▸ WRITTEN INSTRUCTION:
Across the data below, how many lines hold "image"? Answer with that number and nothing else.

▸ INFORMATION SHOWN:
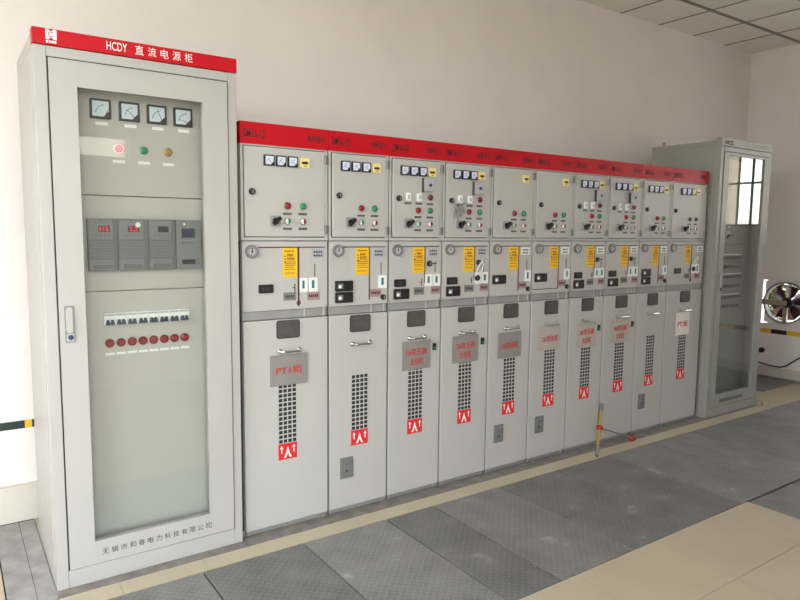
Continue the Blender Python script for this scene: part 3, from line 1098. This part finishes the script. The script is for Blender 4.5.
            MB().rrect(xa + .020, xb - .026, 1.332, 1.350, py - .042, py - .031, MODGREY, .003).build('pull_handle', mod)
            if k == 1:
                MB().disc(xb - .040, 1.518, .011, py - .034, py - .031, WHITE, 14).build('round_sticker', mod)
        b = MB().rrect(.537, .650, 1.324, 1.543, py - .030, py + .001, MODGREY2, .003)
        for q in range(4):
            b.disc(.565 + .014 * q, 1.442, .004, py - .033, py - .030, BLACK2, 8)
        b.disc(.574, 1.524, .005, py - .032, py - .030, WHITE, 10)
        mod = b.build('monitor_module', root)
        MB().rrect(.561, .621, 1.462, 1.506, py - .033, py - .029, BLACK2, .003).box(.565, .617, py - .0335, py - .0325, 1.466, 1.502, SCREEN).build('screen', mod)
        MB().rrect(.562, .620, 1.345, 1.366, py - .034, py - .029, BLACK, .004).build('socket', mod)
        p = panel(.13, 1.233)
        breakers(1.088, 1.140, .231, .592, 8)
        for k in range(8):
            xx = .252 + .0458 * k
            lamp('indicator_lamp', root, xx, 1.009, LRED, LDKRED, .0165, py)
            MB().box(xx - .019, xx + .019, py - .003, py + .001, .957, .967, WHITE).build('name_tag', p)
    else:
        p = panel(1.42, 2.12)
        b = MB().box(.30, .36, py - .004, py + .001, 1.485, 1.535, PAINT).disc(.33, 1.49, .017, py - .012, py - .003, BLACK, 18)
        b.box(.312, .372, py - .03, py - .012, 1.488, 1.504, BLACK)
        b.build('rotary_switch', root)
        MB().disc(.33, 1.57, .014, py - .012, py + .001, WHITE, 14).build('indicator_lamp', root)
        panel(.86, 1.416)
        for z_ in (1.300, 1.138, .965):
            breakers(z_, z_ + .045, .20, .56, 7)
            for k in range(7):
                lamp('indicator_lamp', root, .226 + .0515 * k, z_ - .066, LOFF, TEXTGREY, .016, py)
        panel(.13, .856)
        for xx, yy in ((.10, .08), (.05, D - .08), (w - .10, .08)):
            MB().tube([(xx, yy, 2.243), (xx, yy, 2.252)], .010, paint, 10).ring(xx, 2.266, .010, .018, yy - .005, yy + .005, paint, 16).build('lifting_eye', root)
    return root


tall_cabinet((-.825, -.030, 0), .803, 'tall grey glass-door power cabinet with red banner at the left', PAINT2, True, 'power_supply_cabinet')
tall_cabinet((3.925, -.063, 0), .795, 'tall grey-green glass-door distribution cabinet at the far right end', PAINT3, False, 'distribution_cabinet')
b = MB().box(0, .05, 0, .05, 0, .045, mat('foam_tan', (0.34, 0.27, 0.21), 0.8))
tag(b.build('corner_block', loc=(0, 0, 0), bevel=.01), 'small tan block at the right foot of the far distribution cabinet', 'block').location = (4.71, -.115, 0)

# ------------------------------------------------------------------ right wall: exhaust fan, cable, socket
FY, FZ, FR = .335, .806, .205
fan = tag(empty('exhaust_fan', (XR, FY, FZ)), 'round exhaust fan with dark red blades set in the right wall', 'fan')


def RX(m):
    """turn a mesh built in x-z (facing -y) into one facing -x on the right wall"""
    for v in m.bm.verts:
        x, y, z = v.co
        v.co = (y, -x, z)
    return m


b = MB()
n = 40
inner = [(FR * math.cos(2 * PI * k / n), FR * math.sin(2 * PI * k / n)) for k in range(n)]
PL = (-.2155, .232, -.232, .232)


def sq(p):
    s = min(((PL[1] if p[0] > 0 else PL[0]) / p[0]) if abs(p[0]) > 1e-6 else 9, (.232 / abs(p[1])) if abs(p[1]) > 1e-6 else 9)
    return (p[0] * s, p[1] * s)


for k in range(n):
    p, q = inner[k], inner[(k + 1) % n]
    b.prism([p, q, sq(q), sq(p)], .02, .032, WALLP)
b.ring(0, 0, FR - .004, FR + .010, -.018, .05, FANGREY, 40)
RX(b).build('housing', fan)
b = MB().disc(0, 0, .055, .03, .13, BLACK2, 24).disc(0, 0, .048, .015, .03, BLACK, 24)
RX(b).build('motor', fan)
for k in range(6):
    a = k * PI / 3 + .35
    m = MB()
    N = 6
    vs = []
    for j in range(N + 1):
        r = .045 + (.192 - .045) * j / N
        half = .045 + .095 * (j / N) ** .8
        tw = .55 - .30 * j / N
        for s in (-1, 1):
            ang = a + s * half / max(r, .08) * .62
            vs.append(m.bm.verts.new((r * math.cos(ang), .075 + s * half * math.sin(tw) * .7, r * math.sin(ang))))
    fs = [m.bm.faces.new((vs[2 * j], vs[2 * j + 1], vs[2 * j + 3], vs[2 * j + 2])) for j in range(N)]
    m._faces(fs, FANRED)
    bl = RX(m).build('blade', fan)
    so = bl.modifiers.new('thick', 'SOLIDIFY')
    so.thickness = .003
b = MB().box(-.235, .01, .0, .016, -.030, .022, FANTAN).box(-.02, .02, -.002, .03, -.20, -.05, FANTAN)
RX(b).build('bracket', fan)
cb = MB().tube([(XR - .012, .70, .17), (XR - .012, .57, .150), (XR - .012, .46, .132), (XR - .012, .34, .128), (XR - .012, .28, .15), (XR - .012, .153, .257), (XR - .012, -.05, .42), (XR - .012, -.12, .60)], .007, RUBBER, 8)
tag(cb.build('power_cable'), 'black cable drooping along the right wall below the fan', 'cable')
b = MB().ring(0, 0, .016, .028, -.03, -.0, RUBBER, 20).disc(0, 0, .017, -.018, 0, BLACK2, 16)
o = RX(b).build('cable_gland')
o.location = (XR, .535, .283)
tag(o, 'small black round cable gland low on the right wall', 'cable fitting')

# ------------------------------------------------------------------ outdoors seen through openings
b = MB()
b.box(-30, 30, -30, 30, -.5, -.35, GROUND)
tag(b.build('ground'), kind='structure')
sh = tag(empty('shrub', (7.05, 1.02, -.35)), 'green leafy shrub outside behind the exhaust fan', 'shrub')
m = MB()
for k in range(7):
    a = k * .9
    m.tube([(0, 0, 0), (.12 * math.cos(a), .12 * math.sin(a), .7), (.3 * math.cos(a), .3 * math.sin(a), 1.35)], .014, BARK, 6, .005)
m.build('stem', sh)
m = MB()
rl = random.Random(11)
for k in range(4500):
    a, rr, z = rl.uniform(0, 2 * PI), .5 * math.sqrt(rl.random()), rl.uniform(.85, 1.75)
    c = Vector((rr * math.cos(a) * .6, rr * math.sin(a) * .6, z))
    d = Vector((rl.uniform(-1, 1), rl.uniform(-1, 1), rl.uniform(-.4, .6))).normalized()
    s = d.cross(Vector((rl.uniform(-1, 1), rl.uniform(-1, 1), 1))).normalized()
    L = rl.uniform(.05, .09)
    m.quad([c, c + d * L * .5 + s * L * .28, c + d * L, c + d * L * .5 - s * L * .28], LEAF)
tag(m.build('foliage', sh), kind='stuff')
b = MB().box(11.0, 11.3, -9, -3.86, -.35, 5.2, OUTWALL).box(10.9, 11.3, -9, -3.86, 3.1, 3.4, WHITE)
tag(b.build('neighbour_house'), 'tan plastered building seen outside through the right window', 'building')

# ------------------------------------------------------------------ daylight
w = bpy.data.worlds.new('daylight')
SC.world = w
w.use_nodes = True
nt = w.node_tree
bg = nt.nodes['Background']
tc = nt.nodes.new('ShaderNodeTexCoord')
sp = nt.nodes.new('ShaderNodeSeparateXYZ')
nt.links.new(tc.outputs['Generated'], sp.inputs[0])
mr = nt.nodes.new('ShaderNodeMapRange')
mr.inputs['From Min'].default_value = -1
nt.links.new(sp.outputs['Z'], mr.inputs['Value'])
r = nt.nodes.new('ShaderNodeValToRGB')
r.color_ramp.elements[0].position = .49
r.color_ramp.elements[0].color = (.42, .38, .33, 1)
r.color_ramp.elements[1].position = .52
r.color_ramp.elements[1].color = (.94, .965, 1.0, 1)
e = r.color_ramp.elements.new(.8)
e.color = (.76, .88, 1.0, 1)
nt.links.new(mr.outputs[0], r.inputs['Fac'])
nt.links.new(r.outputs['Color'], bg.inputs['Color'])
bg.inputs['Strength'].default_value = 5.0

# ------------------------------------------------------------------ camera
cam = bpy.data.cameras.new('camera')
cam.sensor_width = 36
cam.lens = 656.02 / 800 * 36
cam.clip_start = .05
co = bpy.data.objects.new('camera', cam)
COL.objects.link(co)
yaw, pitch, roll = .606004, .103713, .0102156
cy, sy, cp, spn = math.cos(yaw), math.sin(yaw), math.cos(pitch), math.sin(pitch)
fwd = Vector((sy * cp, cy * cp, -spn))
rt = Vector((cy, -sy, 0))
up = rt.cross(fwd)
r2 = math.cos(roll) * rt + math.sin(roll) * up
u2 = -math.sin(roll) * rt + math.cos(roll) * up
M4 = Matrix(((r2.x, u2.x, -fwd.x, -1.13758), (r2.y, u2.y, -fwd.y, -2.95234), (r2.z, u2.z, -fwd.z, 1.50034), (0, 0, 0, 1)))
co.matrix_world = M4
SC.camera = co

SC.view_settings.view_transform = 'Standard'
SC.view_settings.look = 'None'
SC.view_settings.exposure = 1.1
SC.view_settings.gamma = 1.0
SC.view_settings.use_curve_mapping = False
SC.cycles.max_bounces = 10
SC.cycles.diffuse_bounces = 6
SC.cycles.transparent_max_bounces = 16
SC.cycles.use_denoising = True
SC.cycles.sample_clamp_indirect = 6.0
SC.cycles.caustics_reflective = False
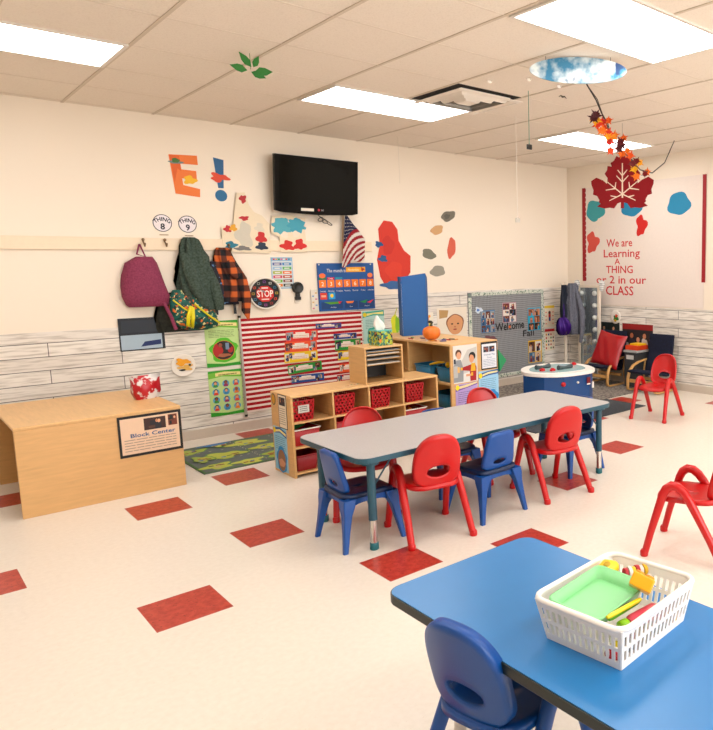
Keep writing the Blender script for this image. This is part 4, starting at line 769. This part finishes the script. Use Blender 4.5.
bt = mat('#3c90c6', 'blue_laminate', rough=.3, var=.05, scale=12); 
table('activity_table', 'blue topped table in the foreground holding the white basket', -.305, .285, -3.5, -2.225, .52, bt, mat('#16302e', 'dark_green_edge', rough=.4), [(-.15, -2.38), (.17, -2.38), (-.15, -3.35), (.17, -3.35)], mat('#20242a', 'dark_leg', rough=.4), blkm, .05)
# ------------------------------------------------------------------ CHAIRS
def back_shell(a, zc, bt_, bb_, n1, n2, hole, lean, curve, mt, flange=.022, z0=.3, tap=0):
    N = 64; rings = []; m = MB(); hx, hzr, hc = hole
    def P(x, z, f=0): x = x*(1-tap*max(0, z-z0)); return (x, -lean*(z-z0)-curve*x*x*(-1)+f-.0, z)
    out = []; inn = []
    for k in range(N):
        t_ = 2*pi*k/N; c, s_ = cos(t_), sin(t_); n = n1 if s_ >= 0 else n2; b = bt_ if s_ >= 0 else bb_
        out.append((a*math.copysign(abs(c)**(2/n), c), zc+b*math.copysign(abs(s_)**(2/n), s_))); inn.append((hx*c, hc+hzr*math.copysign(abs(s_)**.9, s_)))
    rings.append([P(x, z, .012) for x, z in inn])
    for q in range(0, 9):
        u = q/8; rings.append([P(i[0]*(1-u)+o[0]*u, i[1]*(1-u)+o[1]*u) for i, o in zip(inn, out)])
    rings.append([P(o[0]*1.015, zc+(o[1]-zc)*1.01, .008) for o in out]); rings.append([P(o[0]*1.02, zc+(o[1]-zc)*1.015, flange) for o in out])
    m.loft(rings, mt, cap=False); return m
def seat_shell(w, d0, d1, z, mt, n=4.5, dip=.012):
    N = 48; m = MB(); rings = []
    cy, ry = (d0+d1)/2, (d1-d0)/2
    for u in (.02, .3, .6, .85, 1.0):
        rings.append([(w*u*math.copysign(abs(cos(t))**(2/n), cos(t)), cy+ry*u*math.copysign(abs(sin(t))**(2/n), sin(t)), z-dip*(1-u*u)-(.012*u*u*max(0, sin(t))**2)) for t in [2*pi*k/N for k in range(N)]])
    r = rings[-1]; rings.append([(x*1.01, cy+(y-cy)*1.01, zz-.022) for x, y, zz in r])
    m.loft(rings, mt, cap=False); return m
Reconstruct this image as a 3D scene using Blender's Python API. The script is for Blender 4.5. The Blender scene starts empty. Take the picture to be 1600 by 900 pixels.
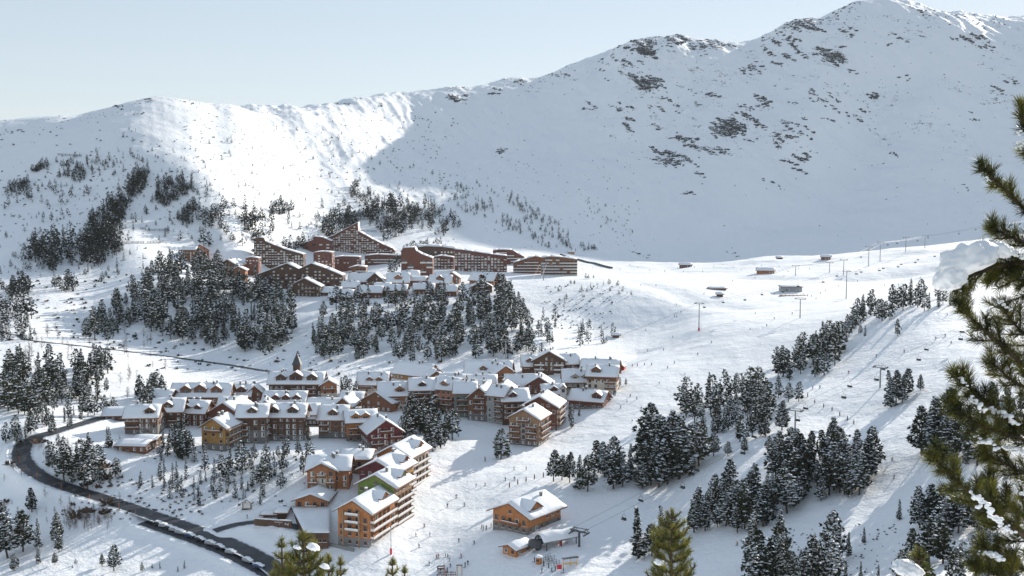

▸ THE SOLUTION:
2